By enacting its law, Maine was able to assure its taxpayers that they will not be complicit in discriminating against L.G.B.T.Q. students, because private schools that discriminate will be ineligible for public funds. The law will limit church-state entanglement, assuming other religious schools decline funding for the same reasons as the schools in Carson. And although nondiscriminatory private schools can still receive public funds, Maine can eliminate that program at any point — a fact the court conceded. (Whether it should is a closer question that ought to turn on the program’s impact on educational equity.)

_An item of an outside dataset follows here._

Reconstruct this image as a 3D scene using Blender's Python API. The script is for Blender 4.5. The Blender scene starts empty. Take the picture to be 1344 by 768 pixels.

Other states should follow Maine’s lead. A handful of blue states — including Illinois, Maryland, Nevada and Vermont — provide vouchers or similar tax-credit scholarships to low-income students to enroll in private schools. None of them, however, enacted a statute prohibiting funds-receiving private schools from discriminating against L.G.B.T.Q. students. Legislation that would do so is pending in Maryland’s legislature, the General Assembly. Lawmakers there should quickly enact it. Other states should also prohibit such discrimination.

Dude…….

Can’t these people see that their mental gymnastics that you can get around the courts is going to completely fail because Sam Alito is going to wipe his butt with a piece of paper and call it his opinion and it will pass 6-3? No, they can’t because their entire professional career revolves around the idea that The System Works. Sure, states can try this and that but we all know–WE ALL KNOW–what the courts will decide. Will there be any consistency between allowing the states power on this one thing and the federal government the power on this other thing? No of course not, we already know that from the many decisions of the last few years. Whatever fits Republican politics is how they will vote. The upcoming federal abortion ban–which the courts will have largely enacted in practice well before Republicans control the trifecta and eliminate the filibuster by simply ruling this and that way to eliminate whatever blue states try–will demonstrate, I hope, once and for all that the system does not work. It is broken. Completely 100% broken. We are ruled by Opus Dei and they do not care what you think about it. Blue states can kill some time by forcing the courts to intervene repeatedly and that has value, yes. But the system no longer works, if it ever really did.